Bolsonaro praises Musk, and The Act Increases Attacks on the Justice and Senate President with Rhetoric about a Coup Plot

The evangelical pastor calls Supreme Court justice a dictator and Senate president weak and passive

Rio de Janeiro and São Paulo

The rally in support of Jair Bolsonaro (PL) in Rio de Janeiro this Sunday (21) was marked by an escalation in criticism towards Supreme Court Justice Alexandre de Moraes and Senate President Rodrigo Pacheco (PSD-MG). The harshest remarks came from allies like Pastor Silas Malafaia. The former president did not mention either Moraes or Pacheco by name and chose in his speech to praise Elon Musk, owner of X (formerly Twitter), advocate for amnesty for those convicted on January 8th, and reiterate the narrative that a potential state of siege decree in the country after the 2022 election defeat would not be a coup act.

Former Brazilian President Jair Bolsonaro speaks to supporters during a demonstration at Copacabana Beach in Rio de Janeiro, Brazil, on April 21, 2024. Brazil's former president Jair Bolsonaro held a rally with supporters in Rio de Janeiro on Sunday in defense of freedom of expression, which he says is under threat in the country, as tech tycoon Elon Musk faces a legal showdown there over claims of censorship and disinformation. (Photo by MAURO PIMENTEL / AFP) - AFP

"A state of siege is a proposal that the president can submit to Parliament," he declared, denying that he had drafted a coup memo. In February, Bolsonaro's statement to the same effect was understood by the Federal Police as reinforcing the line of investigation that there was an attempted coup plot, as he seemed to imply he knew about the memos.

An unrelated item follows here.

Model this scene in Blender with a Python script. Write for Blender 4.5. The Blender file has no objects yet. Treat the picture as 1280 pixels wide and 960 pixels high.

Bolsonaro also called for applause for Musk, who has been attacking Moraes for two weeks due to account blocking by court order.

The former president referred to the owner of X as the "myth of Freedom" and said "his goal is for the whole world to be free," ignoring the fact that the social network has complied with hundreds of content removal orders outside Brazil without accusing censorship, especially in countries with right-wing authoritarian governments, such as India and Turkey.